To create her case, André compares “Light my Candle” from Rent with its parallel scene in La Bohème. In Rent, Mimì appears forward and flirtatious. Her target, Rodolfo, seems withdrawn and tentative. The anticipated gender roles are reversed, reflecting changing conceptions of womanhood in the late 20th century. Mimì still needs saving, André says, but from a much different emotional and psychological state.

In contrast, the Mimì of La Bohème is timid, sentimental and hesitant – Rodolfo passionate and possessive. These characters conform to their contemporary normative dominant and subordinate realms.
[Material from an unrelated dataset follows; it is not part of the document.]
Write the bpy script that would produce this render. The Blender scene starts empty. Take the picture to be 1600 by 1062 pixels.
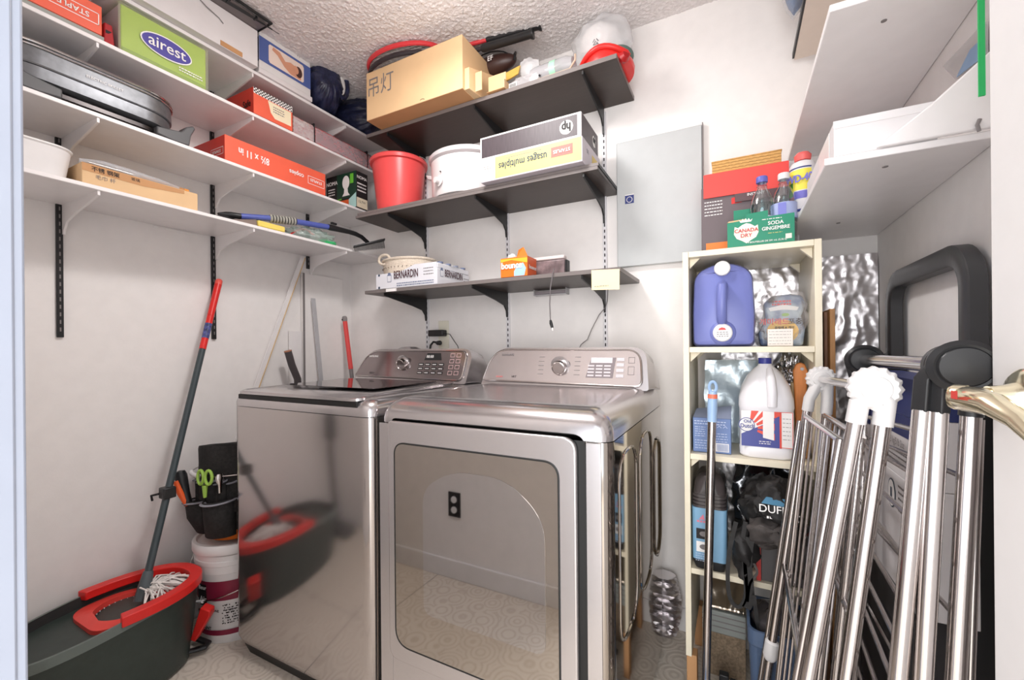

While watching the excerpt, I notice that the performers are using microphones. Whispering moments shared by Mimì and Roger are easily heard because of the device. Tying in Randall’s proposition, the technology allows for an appealing naturalism of the voice.

Rigor. Independence. Self-sufficiency. Daring. The Feminist to the Core La Bohème lectures demonstrate the exciting productive potential of the against-the-grain mindset. This alternative mode of thinking produces diverse analyses ranging from the historical and technological to the performative and comparative, as well as a host of yet to be seen results.

Ciolkowski’s opening exhortation – to bring these issues back into the classroom – accreted its own support as the afternoon progressed. Now, Music Humanities students, as well as the rest of the audience, have the permission and ability to attempt their own mindful analyses, with successful models to guide their work.